To celebrate diversity of opinion, this article recounts some of the battles for free speech that have occurred around the United States during the past several years. Free speech allows for diversity of opinion in that it ensures that all opinions have equal opportunity to prove themselves in the market of ideas, an institution vital to the protection of liberty. If you have been skeptical of the assault on free speech allegedly occurring on American campuses, I hope this article brings the urgency of this issue to your attention.
Speech codes on college campuses are policies that limit or ban expression that would otherwise be protected under the first amendment of the United States Constitution. According to the Foundation for Individual Rights in Education (FIRE), 54 percent of public and 59 percent of private universities implement some kind of speech codes on their students; furthermore, Department of Education guidelines make it so many more universities may implement speech codes in the coming years. The effects of these expression regulations are devastating to students’ freedom of speech, as the following examples from FIRE illustrate.
Since 2009, there has been a surge in disinvitation attempts made by faculty and students to prevent certain speakers with unwanted opinions from coming to their campuses: such speakers have included former Secretary of State Condoleezza Rice; feminist and critic of Islam, Hirsi Ali; and Director of the International Monetary Fund Christine Lagarde. To this extent, speakers more conservative than the three mentioned above are rarely even invited to speak anymore, because it is much more likely they will be protested and/or disinvited. While these types of actions are not a violation of free speech and are in fact an exercise of it, they reveal a culture in which people would much rather avoid, silence and remove ideological opposition than engage in open debate.
A 2014 New York Times article cited a Rutgers student requesting trigger warnings for “The Great Gatsby” because of scenes that reference abusive, misogynistic violence. In another book-related incident at Purdue University, Indianapolis, an employee was found guilty of racial harassment because of the cover art on the book he was reading aloud: “Notre Dame vs. the Klan: How the Fighting Irish Defeated the Ku Klux Klan,” which was available in the school’s library. Essentially, this employee was accused and found guilty of being a racist for reading a book, which celebrated the defeat of the Ku Klux Klan, on the grounds that the cover art was offensive. The university has since apologized, but it’s too little too late.
At the University of Delaware in 2007, students were required to undergo ideological reeducation as part of the student-organized, university-mandated freshman orientation program. The program was described as treatment for students with incorrect attitudes or beliefs. Students were taught to adopt specific, approved views on politics, race, sexuality, sociology, moral philosophy and environmentalism. They were also required to attend one-on-one meetings with their resident advisers in which they were asked personal questions such as, “When did you discover your sexual identity?” If George Orwell were still alive, I’d think the administration at the University of Delaware had hired him to write its 2007-2008 policy handbook.
Several years ago, Drexel University banned inappropriately directed laughter before revising the policy under pressure, and quite a few universities have confined unregulated expression to small “free speech zones.” At the University of Central Arkansas in 2013, students were subject to disciplinary actions for “annoying” speech until FIRE forced them to remove that language from their policy.
Colleges everywhere have begun to teach students they have a right not to be offended or uncomfortable.

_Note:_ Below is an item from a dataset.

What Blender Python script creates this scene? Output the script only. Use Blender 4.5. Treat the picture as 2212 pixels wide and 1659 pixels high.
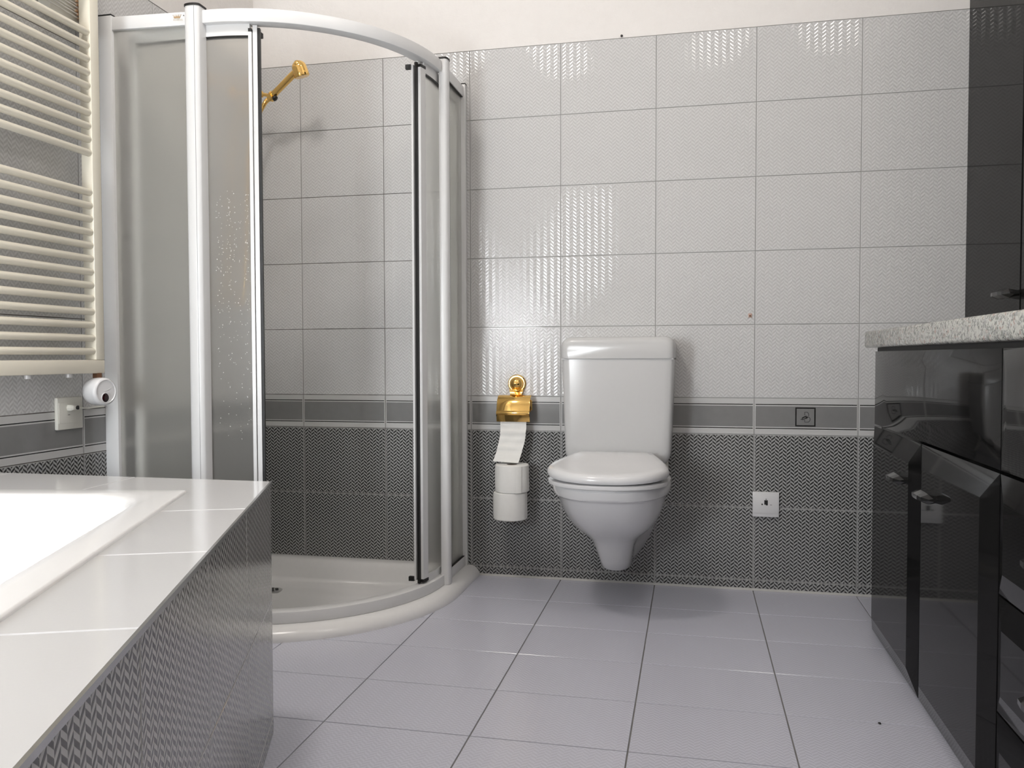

Unfortunately, being exposed to diverse opinions that cause you to critically reevaluate your own opinions may cause some offense and discomfort. If you do not wish to grow as a person or develop intellectual maturity, it is your choice to avoid these uncomfortable situations; however, don’t impose your own academic encumbrance upon your fellow students because, in my opinion, it’s inhumane to restrict another person’s opportunities to exercise their own capacity for self-determination and rational thought. Intellectual comfort isn’t intellectual at all, and college, as a market of ideas, should always allow for free speech, uncensored and unrestricted.